Denny Hamlin opened up his home, brought cameras into meetings at 23XI Racing, and his motorhome at the racetrack. Hamlin’s two daughters, Molly and Taylor, are featured, as is his mother, Mary Lou and father, Dennis.

William Byron shares insight into his training routine and infatuation building Legos. In the episode featuring Ross Chastain, he shares his family’s story of watermelon farming, what it takes to be a race car driver, and even jokes about the nicknames his fellow drivers have for him (spoiler alert, they’re expletives).

Others featured in the series include Bubba Wallace and Bootie Barker, his crew chief. Barker is unafraid of the camera and his honest thoughts on any situation.

Dale Earnhardt Jr., who appears on screen and also served as one of the executive producers, felt the group of drivers who participated in the series understood “the task” of showing their personal lives and what goes on at the track. Tyler Reddick brings cameras into his life with fiancé Alexa DeLeon and son Beau, even giving the backstory of the bet that led to Beau’s name.

“I think a lot of those drivers were selected because of their willingness to get outside of their typical responsibilities and be accessible, giving of their time, dive into a project and try to do a great job,” Earnhardt Jr. told RACER. “The drivers who were chosen were ones who have been willing in the past to take on a new project or idea. When we see the success of this program, other drivers will likely come forward after seeing what’s involved. ‘What is it going to take?’ ‘What do I need to do?’ ‘What is expected of me?’ And the reaction to it from our fans.

“All the drivers that were a part of it, they went above and beyond what I think even they were expecting. So that was nice to see. The drivers are the key to open the door. If the drivers don’t give that access, this does not work. Kudos to the ones that were involved. It helped accomplish and create the program I think Netflix wanted to create.”

Netflix being the streaming platform behind the project likely went a long way. Earnhardt Jr. acknowledged the reach Netflix has and how well known it is. In recent years, Netflix has released some of the most successful sports documentaries whether it be stick-and-ball sports or multiple seasons of “Drive To Survive” following Formula 1.

In putting the series together, Cohen and company were conscious of keeping things simple for new or casual fans while also not boring the die-hard fans. Cohen’s philosophy was if he didn’t understand something, then the viewer wasn’t going to either.

Cohen and Schell spent several days in Charlotte, N.C., over the summer explaining what the series aimed to do and the access needed. It helped make the drivers comfortable and clear on what would be required before filming began.

“It’s really about that matter of trust,” Cohen said.

“I had no doubt that Netflix would have amazing audio, great editing, great production,” Earnhardt Jr. said. “I felt they weren’t going to need any advice on making it look great. The trick was going to be how do we get the drivers behind it?”

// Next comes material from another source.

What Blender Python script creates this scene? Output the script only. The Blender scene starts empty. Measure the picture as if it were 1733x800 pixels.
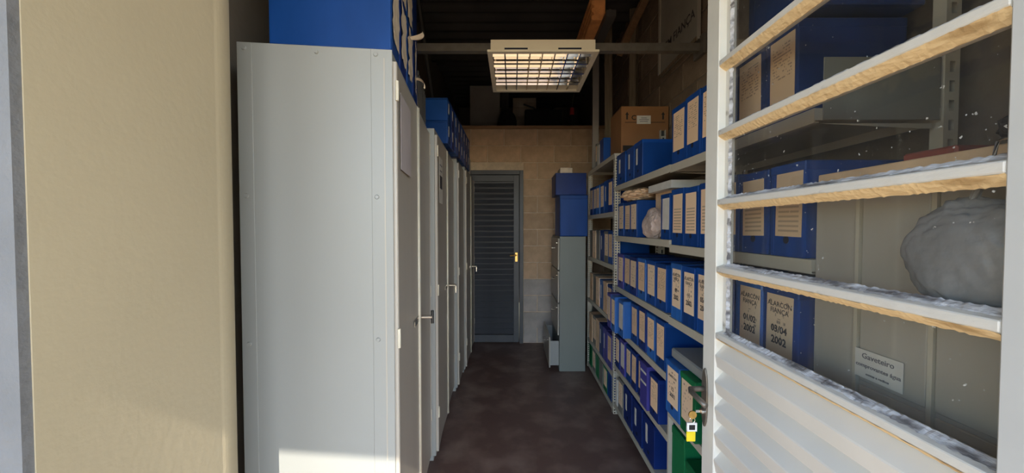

As a former driver, Earnhardt Jr. knew there would be apprehension about being taken out of context or not represented in the best light. And when it comes to any type of reality show, there is concern over trying to edit someone as the villain. But in this case, the drivers saw the positive being a part of a project that will help grow the sport.

“What I tried to do was help Netflix — the producers and editors — understand these personalities so that they were cast correctly and that the person watching at home who h as never seen or heard of these drivers, understands who these personalities are,” Earnhardt Jr. said. “I had a great experience with it, and they didn’t ask too much of my time. I wasn’t burdened by it all and I’m even more thankful I got involved after I saw the finished product.”

All five episodes of “NASCAR: Full Speed” will be released at once and available for streaming as of Jan. 30. They are 45 minutes in length.

Cohen hopes the viewer takeaway, especially those who are invested in following NASCAR and its drivers, get what they’re hoping for with behind-the-scenes access and deeper content from the 2023 season. For the broader audience, Cohen hopes they see how fantastic the sport is and the unique personalities behind the wheel.

“It’s super exciting,” he said. “It’s a fun world, and I think we’re really proud of the way we covered it.”